Friday, August 29, 2008

Moved to Tears

When I was growing up, music was a huge part of my life. I played several instruments and considered pursuing performance as an occupation. Somehow I changed my adolescent mind and my major, but music remains a huge emotional outlet for me.

It's also an emotional inlet, in that listening to can trigger highly emotional reactions. Perversely, if I'm going through a stressful time, or need time with my thoughts, I can't listen to much music. I need the silence, to hear an idea rattling against the cage and give it some voice.

But there are several pieces of music that have - from my first listen - prompted tears, a joyful release that is incomparable. If it weren't for their incongruity, they'd make the ultimate playlist whenever I felt like I needed a good cry that would lift my spirits. There are others, but these are the ones that come to mind:
  1. The Flower Duet from Lakme: Whether it's a British Airways commercial or an angelic opera compilation, those high-note harmonies are the primary trigger.
  2. Ave Maria: Probably from my earliest recollections, at a regular mass I'd attended as a child; later, for weddings and, sadly, funerals.
  3. Another Train: By the Poozies. These women are doozies when it comes to harmony, with nary an instrument to keep them on pitch.
  4. Bohemian Rhapsody: The first time I heard this song, I turned the volume of my tinny little radio all the way up, drinking in every note, thrilling at the stylistic changes and operatic choral parts.
  5. Bridge Over Troubled Water: Like some cliche from an after-school special, over and over I played this Simon and Garfunkel song as a college freshman, when I felt weary, down and out, or just plain homesick.
  6. We Belong Together: Pat Benatar was a constant during the 80s, but it's that children's chorus, dammit, that gets me every time.
  7. Rilo Kiley's A Better Son/Daughter: A former coworker included this on a mix CD and while it triggered some tears on the first listen, it helped me stand tall as I left a job that I hated.
  8. Skateaway, by Dire Straits: It's the off-handed softness of this melody and how it just slips out of Mark Knopfler, who could probably pen a jingle for potato chips that would make me tear up, too.
  9. Breakfast in America by Supertramp: There's a tuba, or a trombone, that is just such a surprise, it gives me a little catch in my throat each time I hear it.
  10. They Say It's Spring, as warbled by Blossom Dearie: First discovered on the Target commercial a few years ago, each springtime since at the arrival of the first cherry blossom, I play it and tip my hat to this girlish-sounding jazz maven.

4 comments:

Kitty said...

ah, I love music, too.
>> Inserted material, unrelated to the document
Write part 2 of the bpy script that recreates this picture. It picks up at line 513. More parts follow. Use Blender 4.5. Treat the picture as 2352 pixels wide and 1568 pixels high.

And I can understand your post. It's easy to protect oneself when you just cannot deal.

It's great you retain music as a part of your life. This post reminds me that I should go revisit some my old musical loves!

Anonymous said...

Go for it, Kitty! Some music is so inextricably linked with specific memories... it's fun to think back to when you heard things and what you were doing.

For some reason, I've been ultra-nostalgic, lately... and a few of these tunes were definitely part of my personal soundtrack, back in the day.

Anonymous said...

My friend has a dream of having a party in which all guests bring their "top 3" songs of all time to share. The only trouble has been all potential guests narrowing their songs. (In fact, I think the supposed host has procrastinated on the concept due to the anxiety associated with narrowing down the options.) Throughout the years, we've realized that our personal soundtracks depend on the mood and the memories attached. So, if one were to have a party that requested "Top three songs of 1996," maybe I'd be able to come up with something. Top 3 songs of life? Can't happen. Depends on what I wake up thinking, what the weather's like, and what the birds are saying.

Sometimes I think another friend of mine makes the "mix tapes/cds" that are the soundtracks to my writing, but then I get bummed because the writing doesn't live up to its soundtrack. Thanks for sharing some of your soundtrack. It will probably phase into mine, so I share with you a recurring entry in mine: Overkill by Men at Work. (See if you can find acoustic version; it showed up on a Scrubs episode once.)

Liz S.

Anonymous said...

Hey, Liz S., thanks for commenting. That version of Overkill by Men at Work is really something... Amazing how a different arrangement of a song I've heard probably a few thousand times can affect the tone or the message it conveys.

Your friend has an excellent idea for a party theme! But I agree, Top 3 Songs of Life is nearly impossible to pin down, and if music is a gauge (or a trigger?) for one's mood, by the time you RSVP for the party, the tunes will likely change, and change again by the time you set foot in the door... Least they would for me.

And actually, this list is less a soundtrack than it is songs that because something in the music itself brought me to tears - the associations came after the fact. Harmonies, especially, seem to have a direct conduit to my tear ducts, for some reason.